Dynamic Information Systems Corp. (DISC) makes the Omnidex database-indexing software for HP 3000s — and a broad range of other enterprise systems. Omnidex and its related products operate on HP 9000 systems, Windows NT servers, and Unix systems from IBM, Sequent, Digital and Sun. Each type of server is installed at the DISC labs, including a pair of HP 3000s running the 5.5 and 6.0 versions of MPE/iX.

In such a diverse environment, a single backup product that operates over a network is the easiest way to administer backups, according to system administrator Steve Selby. The requirements fit well with the capabilities of HIBACK TX.

DISC and HIBACK TX’s supplier Hi-Comp America (281.288.7438) have a long association, and DISC didn’t pay full list for the HIBACK product. But Selby’s perspective on the product is strictly from an administrator’s view. HIBACK backs up everything in the DISC computer room, including MPE/iX servers working on administration tasks for the company.

“We have such a wide variety of platforms that we back up and restore that it’s nice to have some commonality between them,” Selby said. Selby uses the product’s HIBARS tool, a module with a graphical user interface (GUI) running on a Windows client, to control and administer backup tasks. An HP 9000 Series 735 workstation holds the small database of metadata for the network’s backups. Any system in the network can be a client or a server for backups. This permits HP 3000 systems to be backed up to high-speed, high-capacity devices not supported under MPE.

“We back up our systems to whatever device is available, without worrying about whether it’s an NT we’re coming from, MPE, or another Unix platform,” Selby said.

Even in the event of a failure on the Unix metadata controller, DISC would be able to execute backups and restores, Selby said. “The thing I really like about HIBACK is that if the GUI crashes, you can go back to command line interface for everything. Being a Unix junkie, I’m real comfortable with restoring from the command line.”

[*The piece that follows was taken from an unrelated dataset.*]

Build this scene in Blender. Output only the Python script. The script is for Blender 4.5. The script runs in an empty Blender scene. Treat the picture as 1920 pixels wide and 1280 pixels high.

Backups at DISC are large affairs. Omnidex is software used on some of the HP 3000 community’s largest datasets, so test databases commonly run into the dozens of gigabytes. The largest system at DISC has 210Gb of storage and requires a DLT tape to accept even its incremental backups. MPE systems have 14Gb each. Weekly backups at DISC using HIBACK TX total 275Gb a week, backed up to DLT4000 and DDS-2 devices across the network.

“It compresses the data before it sends it across the network, which is real helpful,” Selby said. “Other solutions that I’ve read about compress it once it gets to the backup machine, which can put a heavy load on the network. We’ve seen a backup rate across the network as high as 5Gb per hour, and it fits well with our time window to backup the systems.”

HIBACK TX supports HP 3000s running under MPE/iX 5.5 in its latest version. A downloadable demo, including the HIBARS graphical interface, is available from the Hi-Comp Web site.